Polonyalı yazar Stefan Grabinski' nin raylarda, istasyonlarda veya vagonlarda geçen fantastik öykülerinden oluşan bir kitap Hareket İblisi. Sadece fantastik de değil, kimi zaman felsefik, kimi zaman da psikolojik. Öykülerin tek ortak noktası var, hareket bağımlılığı. İçinde 13 farklı öykü barındırıyor. Bu öykülerin tek ortak noktası olayların ve karakterlerin hep bir tren, istasyon ya da rayla ilgili olması. Trene binince özgüven patlaması yaşayan ancak inince ezik bir tip olanı var, trene binip binip son anda inmeyi huy edineni var, kullanılmayan eski istasyonlara gönül bağlılığı taşıyanları var. Hatta hatta ortadan birden bire kaybolan vagonlar, ya da ansızın ortaya çıkan hayalet trenler bile var. 

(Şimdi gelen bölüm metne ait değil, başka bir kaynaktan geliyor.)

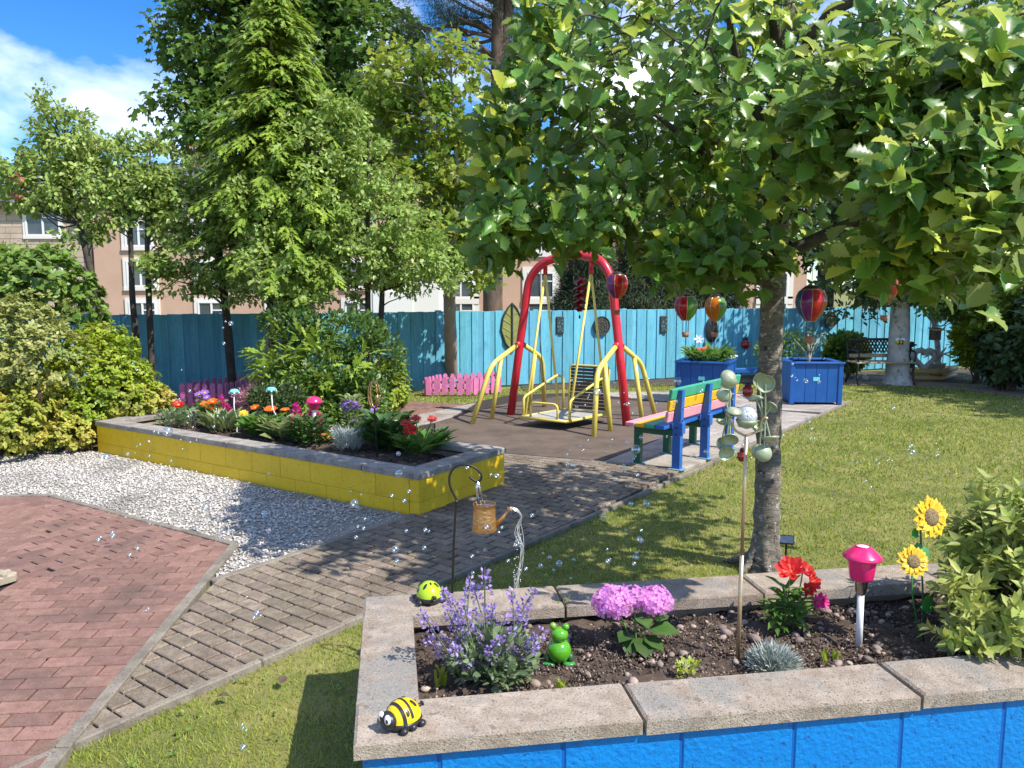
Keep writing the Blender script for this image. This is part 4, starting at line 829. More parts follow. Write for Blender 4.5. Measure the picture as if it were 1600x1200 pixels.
    for i in np.argsort(dmin):           # each twig springs from the nearest wood already there
        q = Vector(cl_[i]); dd = np.linalg.norm(nodes-cl_[i], axis=1); s_ = Vector(nodes[int(np.argmin(dd))]); l_ = (q-s_).length; m_ = s_.lerp(q, .5)+Vector((rng.normal(), rng.normal(), rng.normal()+.4))*.13*l_
        pth = catmull([s_, m_, q], 3); br.tube(pth, list(np.linspace(.0035+.008*min(l_, 1), .003, 7)), 5, cap=False); nodes = np.vstack([nodes, [tuple(pth[3]), tuple(pth[5])]])
    br.build('branches', 'bark_dark', t, True)
    # rosettes of leaves at and just behind each twig tip
    per = 12; P_ = np.repeat(c, per, 0); O = nrm(np.repeat(nrm(o*np.array([.8, .8, .4])+np.array(SUN_TO)*.75+np.array([-.05, -.25, .1])+rng.normal(size=o.shape)*.28), per, 0)); m = n*per
    j = np.tile(np.arange(per), n); a = j*2.4+np.repeat(rng.random(n)*6.28, per)+rng.normal(size=m)*.25; e1 = nrm(np.cross(O, np.array([.31, .77, .55]))); e2 = np.cross(O, e1)
    q = e1*np.cos(a)[:, None]+e2*np.sin(a)[:, None]; tier = j/per; lift = .9-1.05*tier+rng.normal(size=m)*.16
    pos = P_-O*(tier*.16+rng.normal(size=m)*.02)[:, None]+rng.normal(size=(m, 3))*.02*(1+2*tier)[:, None]+q*.02; d = nrm(q+O*lift[:, None]); nn = O*1.0-q*lift[:, None]*.8+rng.normal(size=(m, 3))*.22
    sc = .118*(.6+.55*rng.random(m))*(1-.1*tier); Rm = frames(d, nn); rnd = rng.random(m)
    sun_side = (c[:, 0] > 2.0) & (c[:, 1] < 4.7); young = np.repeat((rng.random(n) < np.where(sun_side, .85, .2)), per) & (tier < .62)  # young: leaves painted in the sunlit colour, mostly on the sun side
    # the largest 300 in view are leaves of their own
    ctr = pos+d*sc[:, None]*.5; px, py, dz = project(ctr); vis = (px > 0) & (px < 1600) & (py > 0) & (py < 560) & (dz > .6); size = np.where(vis, sc/dz, 0)
    # nearest in its own line of sight: leaves not hidden behind others
    order = np.argsort(dz); seen = {}; front = np.zeros(m, bool)
    for i in order:
        if not vis[i]: continue
        key = (int(px[i]//22), int(py[i]//22))
        if seen.get(key, 0) < 1: front[i] = True; seen[key] = 1
    pick = np.argsort(-size*np.where(front, 1, .02))[:300]; sel = np.zeros(m, bool); sel[pick] = True
    tv, tf = LEAF_LOBE; ms = {}
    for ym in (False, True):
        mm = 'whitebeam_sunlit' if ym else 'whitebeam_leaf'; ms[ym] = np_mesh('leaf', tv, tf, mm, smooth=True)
    for i in pick:
        ob = link('leaf', ms[bool(young[i])], t); M = Matrix.Identity(4)
        for a_ in range(3):
            for b_ in range(3): M[a_][b_] = Rm[i][a_][b_]*sc[i]
            M[a_][3] = pos[i][a_]-base[a_]
        ob.matrix_local = M
    rest = ~sel; k = len(tf); tv2 = tv*np.array([.82, 1, 1.9]); half = rng.random(m) < .5; r1 = np.where(rest & half)[0]; r2 = np.where(rest & ~half)[0]
    V1, F1 = scat(LEAF_LOBE, pos[r1]-np.array(base), Rm[r1], sc[r1]); V2, F2 = scat((tv2, tf), pos[r2]-np.array(base), Rm[r2], sc[r2]); V = np.concatenate([V1, V2]); F = np.concatenate([F1, F2+len(V1)]); rest = np.concatenate([r1, r2])
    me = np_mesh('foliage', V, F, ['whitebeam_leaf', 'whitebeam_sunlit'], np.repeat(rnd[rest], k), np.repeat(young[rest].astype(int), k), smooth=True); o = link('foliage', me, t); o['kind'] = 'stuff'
    return m
nwb = whitebeam()
# ------------------------------------------------------------------ the two raised planters
def block_wall(parent, a, b, zs, bl, m, mort, th=.1, offs=(0, .5), side=1, first=None, gap=.007):
    # a course of hollow concrete blocks from a to b (local XY), faces to the right of a->b
    a, b = Vector(a), Vector(b); d = b-a; l_ = d.length; d.normalize(); n = Vector((d.y, -d.x, 0)); ang = math.atan2(d.y, d.x); mb = MB()
    mb.box((0, 0, (zs[0][0]+zs[-1][1])/2), (l_-.012, th-.006, zs[-1][1]-zs[0][0])); w = mb.build('wall', mort, parent, loc=(a+b)/2-n*th/2); w.rotation_euler = (0, 0, ang)
    for ci, (z0, z1) in enumerate(zs):
        cuts = [0.]; x = (first[ci] if first else bl*(1-offs[ci % 2]))
        while x < l_-.06: cuts.append(x); x += bl
        cuts.append(l_)
        for i in range(len(cuts)-1):
            q = MB(); q.box((0, 0, 0), (cuts[i+1]-cuts[i]-gap, th, z1-z0-gap), ch=gap*.8); o = q.build('block', m, w); o.location = ((cuts[i]+cuts[i+1])/2-l_/2, -random.uniform(.0, .002), (z0+z1)/2)
    return w
def planter(name, label, org, ux, uy, Lx, Ly, h, cop, cw, ct, over, m, mort, copm, cuts, soilz, zs, first_f=None, first_s=None):
    t = thing(name, label, 'planter', org); ux, uy = Vector(ux), Vector(uy); o = Vector((0, 0, 0))
    c = [o, o+ux*Lx, o+ux*Lx+uy*Ly, o+uy*Ly]
    if (c[1]-c[0]).cross(c[2]-c[1]).z < 0: c = [c[0], c[3], c[2], c[1]]
    for i in range(4):
        a, b = c[i], c[(i+1) % 4]; dd = (b-a).normalized()
        if i % 2: a, b = a+dd*.1, b-dd*.1
        block_wall(t, a, b, zs, .39, m, mort, gap=.0035 if m == 'yellow_paint' else .007, first=(first_f if i == 0 else first_s if i == 3 else None))
    # inner faces of bare block
    inn = MB()
    for i in range(4):
        a, b = c[i], c[(i+1) % 4]; d = (b-a).normalized(); n = Vector((-d.y, d.x, 0)); p = (a+b)/2+n*(.1+.03); inn.box((0, 0, 0), ((b-a).length-.2, .06, h-.02), 0, Matrix.Translation(p+Vector((0, 0, h/2-.01))) @ Matrix.Rotation(math.atan2(d.y, d.x), 4, 'Z'))
    inn.build('inner_wall', 'inner_block', t)
    # coping slabs
    for (x0, x1, y0, y1) in cuts:
        q = MB(); poly = [o+ux*x0+uy*y0, o+ux*x1+uy*y0, o+ux*x1+uy*y1, o+ux*x0+uy*y1]; ctr = sum(poly, Vector())/4
        prism(q, [((p-ctr).x, (p-ctr).y) for p in poly], -ct, 0, .007); s = q.build('coping_slab', copm, t, loc=ctr+Vector((0, 0, h+ct+random.uniform(-.003, .002)))); s.rotation_euler = (random.uniform(-.004, .004), random.uniform(-.004, .004), random.uniform(-.004, .004))
    return t
# blue planter in front
BO = P(552, 1164, .45); BO.z = 0; BX = Vector((2.229, .352, 0)).normalized(); BY = Vector((-BX.y, BX.x, 0)); ov = .022
BLx, BLy = 3.5, 1.157; g_ = .006; cw = .235
def bcuts():
    xs = [0, .905, 1.875, 2.75, 3.5]; out = [(xs[i]+(g_ if i else 0), xs[i+1]-g_, 0, cw) for i in range(4)]
    xb = [0, .86, 1.77, 2.66, 3.5]; out += [(xb[i]+(g_ if i else 0), xb[i+1]-g_, BLy-cw, BLy) for i in range(4)]
    out += [(0, cw-.03, cw+g_, BLy-cw-g_), (BLx-cw, BLx, cw+g_, BLy-cw-g_)]; return out
b0 = BO+BX*ov+BY*ov
cutsB = [(x0-ov, x1-ov, y0-ov, y1-ov) for x0, x1, y0, y1 in bcuts()]
bp = planter('blue_planter', 'raised flower bed of bright blue painted blocks with pale stone coping', b0, BX, BY, BLx-2*ov, BLy-2*ov, .398, None, cw, .052, ov, 'blue_paint', 'mortar_blue', 'coping', cutsB, .36, [(-.06, .12), (.12, .398)], first_f=[.04, .235])
def soil_top(name, parent, o, ux, uy, x0, x1, y0, y1, z, m, seed, nx=70, ny=24, amp=.018):
    rng = np.random.default_rng(seed); V = []; gx = rng.normal(size=(ny+1, nx+1)); F = []
    for j in range(ny+1):
        for i in range(nx+1):
            x = x0+(x1-x0)*i/nx; y = y0+(y1-y0)*j/ny; p = o+ux*x+uy*y; h = z+amp*(.5*gx[j, i]+math.sin(x*7+2*math.sin(y*9))*.5+.4*math.sin(y*13+x*3)); V.append((p.x, p.y, h))
    for j in range(ny):
        for i in range(nx): a = j*(nx+1)+i; F.append((a, a+1, a+nx+2, a+nx+1))
    mb = MB(); mb.add(V, F); return mb.build(name, m, parent, True)
bz = Vector((0, 0, 0)); sb = soil_top('soil', bp, bz, BX, BY, .12, BLx-.14, .12, BLy-.14, .352, 'soil', 4)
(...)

Aslında her öyküde ağır psikolojik irdelemeler var. Kişinin hareket bağımlılığı adı altında paralel evrenlerden tutun da, ölümden sonraki hayata kadar her şey hakkında ufak tefek fikirlerini anlatıyor Grabinski. Bunu yaparken de şehir efsaneleri tadında, biraz gizemli bir dil kullanıyor ki sıkılmayın. Kitap bu sayede doyurucu ve sürükleyici oluyor. Ben başlarken hiç tahmin etmediğim üzere birkaç günde bitirdim kitabı. 

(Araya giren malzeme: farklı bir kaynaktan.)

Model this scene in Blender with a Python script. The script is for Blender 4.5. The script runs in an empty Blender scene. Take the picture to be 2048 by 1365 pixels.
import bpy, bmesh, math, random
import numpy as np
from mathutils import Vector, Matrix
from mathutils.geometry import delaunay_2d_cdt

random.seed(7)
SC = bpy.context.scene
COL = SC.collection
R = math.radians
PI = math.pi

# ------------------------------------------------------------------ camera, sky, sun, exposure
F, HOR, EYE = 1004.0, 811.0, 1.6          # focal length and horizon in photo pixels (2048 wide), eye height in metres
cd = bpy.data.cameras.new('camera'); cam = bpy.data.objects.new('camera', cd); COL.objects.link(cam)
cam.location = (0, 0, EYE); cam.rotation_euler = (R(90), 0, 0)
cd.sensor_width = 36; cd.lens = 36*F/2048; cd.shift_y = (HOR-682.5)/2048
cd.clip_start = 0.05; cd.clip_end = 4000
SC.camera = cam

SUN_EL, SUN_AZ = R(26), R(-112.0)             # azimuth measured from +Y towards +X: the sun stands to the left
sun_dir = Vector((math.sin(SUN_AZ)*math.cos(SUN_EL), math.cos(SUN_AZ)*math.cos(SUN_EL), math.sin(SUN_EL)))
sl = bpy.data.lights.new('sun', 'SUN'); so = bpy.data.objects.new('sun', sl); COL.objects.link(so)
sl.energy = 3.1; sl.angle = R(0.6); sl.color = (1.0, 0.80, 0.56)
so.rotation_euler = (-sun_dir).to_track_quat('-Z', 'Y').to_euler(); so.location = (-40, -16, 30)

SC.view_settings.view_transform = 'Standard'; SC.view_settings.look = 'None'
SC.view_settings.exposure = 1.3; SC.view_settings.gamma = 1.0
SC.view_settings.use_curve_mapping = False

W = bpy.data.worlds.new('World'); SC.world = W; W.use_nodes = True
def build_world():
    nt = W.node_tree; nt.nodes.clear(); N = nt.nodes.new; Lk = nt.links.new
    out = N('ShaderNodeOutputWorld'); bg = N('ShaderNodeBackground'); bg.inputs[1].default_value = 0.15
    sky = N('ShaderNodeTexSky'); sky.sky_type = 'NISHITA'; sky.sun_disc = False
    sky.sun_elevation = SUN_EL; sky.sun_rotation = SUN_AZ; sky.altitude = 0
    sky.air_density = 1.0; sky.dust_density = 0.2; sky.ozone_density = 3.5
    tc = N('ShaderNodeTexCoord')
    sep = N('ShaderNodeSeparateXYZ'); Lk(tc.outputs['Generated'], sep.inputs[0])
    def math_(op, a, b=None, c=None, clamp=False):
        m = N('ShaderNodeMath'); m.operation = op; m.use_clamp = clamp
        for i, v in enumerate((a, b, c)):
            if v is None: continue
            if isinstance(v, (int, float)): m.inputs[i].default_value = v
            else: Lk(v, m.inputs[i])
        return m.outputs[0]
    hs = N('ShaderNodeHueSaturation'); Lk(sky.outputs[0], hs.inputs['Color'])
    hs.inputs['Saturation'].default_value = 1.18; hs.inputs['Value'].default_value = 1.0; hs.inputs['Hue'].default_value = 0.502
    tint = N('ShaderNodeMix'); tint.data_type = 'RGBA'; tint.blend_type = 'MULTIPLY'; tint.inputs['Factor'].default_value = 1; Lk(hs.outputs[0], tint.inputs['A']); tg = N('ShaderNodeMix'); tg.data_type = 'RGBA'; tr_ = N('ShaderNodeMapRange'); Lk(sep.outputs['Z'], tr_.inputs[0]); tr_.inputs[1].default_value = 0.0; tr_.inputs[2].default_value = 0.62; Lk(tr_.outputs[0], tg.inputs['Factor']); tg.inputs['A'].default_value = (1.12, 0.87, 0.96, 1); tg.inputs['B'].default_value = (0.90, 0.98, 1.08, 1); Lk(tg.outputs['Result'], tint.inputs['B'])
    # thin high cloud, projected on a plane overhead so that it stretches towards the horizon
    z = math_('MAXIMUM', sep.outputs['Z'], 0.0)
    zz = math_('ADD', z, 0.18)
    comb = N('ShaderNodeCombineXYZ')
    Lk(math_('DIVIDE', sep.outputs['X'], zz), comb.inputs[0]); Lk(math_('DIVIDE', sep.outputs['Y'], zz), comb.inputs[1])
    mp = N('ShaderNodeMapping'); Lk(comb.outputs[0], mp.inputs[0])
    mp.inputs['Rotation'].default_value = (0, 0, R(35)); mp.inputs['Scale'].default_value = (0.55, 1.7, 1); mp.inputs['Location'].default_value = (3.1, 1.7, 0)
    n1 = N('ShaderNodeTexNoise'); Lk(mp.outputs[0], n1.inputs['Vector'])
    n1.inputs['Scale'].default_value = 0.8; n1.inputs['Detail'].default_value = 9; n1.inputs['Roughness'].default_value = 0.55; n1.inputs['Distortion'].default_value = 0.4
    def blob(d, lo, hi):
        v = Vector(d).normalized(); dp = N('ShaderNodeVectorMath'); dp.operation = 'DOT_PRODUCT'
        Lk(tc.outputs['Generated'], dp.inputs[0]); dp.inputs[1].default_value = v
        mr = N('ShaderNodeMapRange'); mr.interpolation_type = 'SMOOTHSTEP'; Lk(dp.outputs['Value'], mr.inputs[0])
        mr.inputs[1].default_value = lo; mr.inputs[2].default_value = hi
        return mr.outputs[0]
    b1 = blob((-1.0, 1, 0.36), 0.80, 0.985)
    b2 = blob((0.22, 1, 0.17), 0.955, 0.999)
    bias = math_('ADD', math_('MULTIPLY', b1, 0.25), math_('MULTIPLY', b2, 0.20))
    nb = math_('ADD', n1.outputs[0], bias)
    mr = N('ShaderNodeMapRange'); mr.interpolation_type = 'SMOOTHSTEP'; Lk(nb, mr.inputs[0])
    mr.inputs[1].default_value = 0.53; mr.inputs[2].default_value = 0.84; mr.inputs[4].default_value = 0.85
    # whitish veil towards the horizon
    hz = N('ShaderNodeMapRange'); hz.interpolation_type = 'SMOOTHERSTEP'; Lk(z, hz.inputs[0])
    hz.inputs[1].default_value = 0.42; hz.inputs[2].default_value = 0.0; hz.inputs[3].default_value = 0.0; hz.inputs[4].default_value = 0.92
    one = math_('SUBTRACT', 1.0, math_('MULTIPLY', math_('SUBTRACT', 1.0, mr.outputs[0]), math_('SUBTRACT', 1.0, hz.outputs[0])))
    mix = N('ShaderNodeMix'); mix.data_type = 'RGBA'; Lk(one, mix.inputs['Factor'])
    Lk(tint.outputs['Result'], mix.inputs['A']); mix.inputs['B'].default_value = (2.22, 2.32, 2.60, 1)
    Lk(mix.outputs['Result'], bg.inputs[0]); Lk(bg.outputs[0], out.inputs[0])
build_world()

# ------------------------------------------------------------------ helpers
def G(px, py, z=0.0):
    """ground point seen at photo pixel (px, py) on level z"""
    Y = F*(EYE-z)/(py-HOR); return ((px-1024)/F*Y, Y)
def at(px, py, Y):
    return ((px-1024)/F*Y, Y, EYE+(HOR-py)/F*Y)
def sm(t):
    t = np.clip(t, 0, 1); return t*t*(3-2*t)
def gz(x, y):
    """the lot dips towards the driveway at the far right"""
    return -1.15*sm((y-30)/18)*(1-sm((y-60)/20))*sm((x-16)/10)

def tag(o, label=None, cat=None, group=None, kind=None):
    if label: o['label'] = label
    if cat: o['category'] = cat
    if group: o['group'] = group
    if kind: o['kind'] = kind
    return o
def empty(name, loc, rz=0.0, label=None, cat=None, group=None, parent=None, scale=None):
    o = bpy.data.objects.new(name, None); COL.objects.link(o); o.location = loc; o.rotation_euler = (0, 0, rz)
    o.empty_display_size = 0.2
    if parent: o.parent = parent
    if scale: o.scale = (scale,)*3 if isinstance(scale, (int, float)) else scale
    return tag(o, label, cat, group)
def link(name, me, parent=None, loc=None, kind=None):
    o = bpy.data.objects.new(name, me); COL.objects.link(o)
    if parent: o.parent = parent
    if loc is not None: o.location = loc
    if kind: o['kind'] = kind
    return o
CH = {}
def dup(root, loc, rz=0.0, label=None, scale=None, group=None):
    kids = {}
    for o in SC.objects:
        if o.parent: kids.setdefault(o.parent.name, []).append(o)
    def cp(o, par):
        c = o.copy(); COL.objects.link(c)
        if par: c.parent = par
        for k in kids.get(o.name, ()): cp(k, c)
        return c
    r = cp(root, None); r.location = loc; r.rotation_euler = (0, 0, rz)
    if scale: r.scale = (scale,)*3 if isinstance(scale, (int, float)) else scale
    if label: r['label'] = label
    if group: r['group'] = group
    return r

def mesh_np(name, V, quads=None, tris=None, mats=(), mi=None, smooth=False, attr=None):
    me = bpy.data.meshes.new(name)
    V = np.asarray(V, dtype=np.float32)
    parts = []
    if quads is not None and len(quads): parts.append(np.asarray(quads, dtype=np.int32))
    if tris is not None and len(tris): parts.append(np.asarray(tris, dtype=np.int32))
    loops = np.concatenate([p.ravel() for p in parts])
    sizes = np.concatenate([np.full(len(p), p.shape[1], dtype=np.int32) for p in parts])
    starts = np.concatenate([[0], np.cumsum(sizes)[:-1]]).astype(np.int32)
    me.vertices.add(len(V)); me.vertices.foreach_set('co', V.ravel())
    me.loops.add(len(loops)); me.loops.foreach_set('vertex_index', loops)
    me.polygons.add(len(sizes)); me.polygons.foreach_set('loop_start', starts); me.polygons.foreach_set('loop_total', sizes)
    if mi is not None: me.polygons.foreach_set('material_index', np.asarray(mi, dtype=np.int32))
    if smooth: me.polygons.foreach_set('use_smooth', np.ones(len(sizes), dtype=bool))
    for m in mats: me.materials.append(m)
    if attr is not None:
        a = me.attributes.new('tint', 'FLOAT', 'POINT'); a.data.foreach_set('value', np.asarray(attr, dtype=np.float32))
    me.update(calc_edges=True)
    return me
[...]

Zorlandığım tek nokta ise isimler... Telafuzu ve harflerin bir araya geliş hali alışılmışın dışında Polonya isimlerinde. Haliyle geçen kelimenin yer mi, isim mi olduğu konusunda zaman zaman bir iki sayfa geriye gidip kontrol ettiğim oldu. Vehimiç, Agapit, Zakliç, Derviç, Krenpaç, Şıgon vs. vs... :)


Ayrıca kitabın kapak tasarımı da gerek rengi, gerek içi olsun, çok hoşuma gitti. Mavinin cazibesine kapıldım :)

Kitaptan hoşuma giden bir iki alıntı;

"Gerçekleştirme umudu olmayan bir özlem, horgörü doğurur ve kendisi ile beslenir..."

"...Onun gözünde demiryolu, demiryolu içindir. Yolcular için değil. Demiryolunun vazifesi, insanları ulaşım amacıyla bir yerden bir yere taşımak değil, bir hareket olmak ve boş alanları alt etmektir.... İstasyonlar, inmek için değil, kat edilen mesafeyi ölçmek içindir..."




Yorumlar

Bu blogdaki popüler yayınlar

Telgrafın Tellerine Kuşlar mı Konar ?

Sid' in İntikamı...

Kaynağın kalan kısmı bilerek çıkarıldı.